Por Mariano Dubin
Hay en el Sur patagónico una reversión de un antiguo refrán: «Dale la mano al indio y te come el codo».
Pocas veces antropofagia, racismo y barbarie son sintetizadas tan bien en tan pocas palabras, pero no voy a decir nada sobre esto ahora. En realidad, voy a ir por la idea contraria en una misantropía del todo horizontal: a casi cualquier ser humano le das la mano y te come el codo.
Harari, en su best-seller «Sapiens», pone al día las investigaciones arqueológicas y antropológicas sobre la extinción masiva de grandes mamíferos con la expansión del humano por los distintos continentes —hace pocas semanas, en esa línea, unos investigadores argentinos explicaron el caso del poblamiento de América— y hoy, otra vez, nos encontramos frente al hambre interminable de nuestra raza que se está comiendo el mundo, pronto Marte y pasado mañana quién sabe: que todos sabemos, entonces, sobre extinciones masivas.

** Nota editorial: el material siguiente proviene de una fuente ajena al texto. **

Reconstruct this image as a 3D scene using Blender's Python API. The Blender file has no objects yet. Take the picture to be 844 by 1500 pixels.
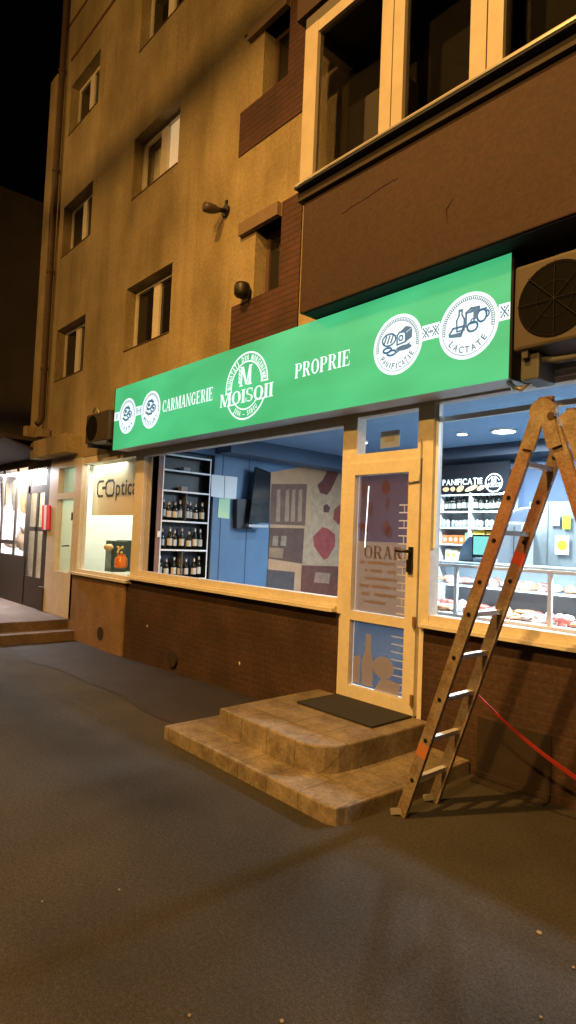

Pero con unos mates, en plan criollo de reírme un rato, leyendo sobre la voracidad humana, recuerdo una anécdota que esta vez es, sí, algo lejos de Punta Alta: en la frontera de Guyana y Venezuela.
Caminaba con un indio pemón que no hablaba español sino un muy precario inglés (tan precario como el mío que no hubo inconvenientes en el diálogo).
En un momento atravesamos una selva espesa en medio de la sabana y el indio me dijo: «Antiguamente, aquí, estaba lleno de monos. Se han extinguido todos». Tal vez porque no supe qué decir, dije lo que creí que se esperaba que diga:
—¡Qué lástima! —comenté, con compungida preocupación por el daño natural.
—Mucha lástima —me respondió con los ojos brillosos—. Eran riquísimos.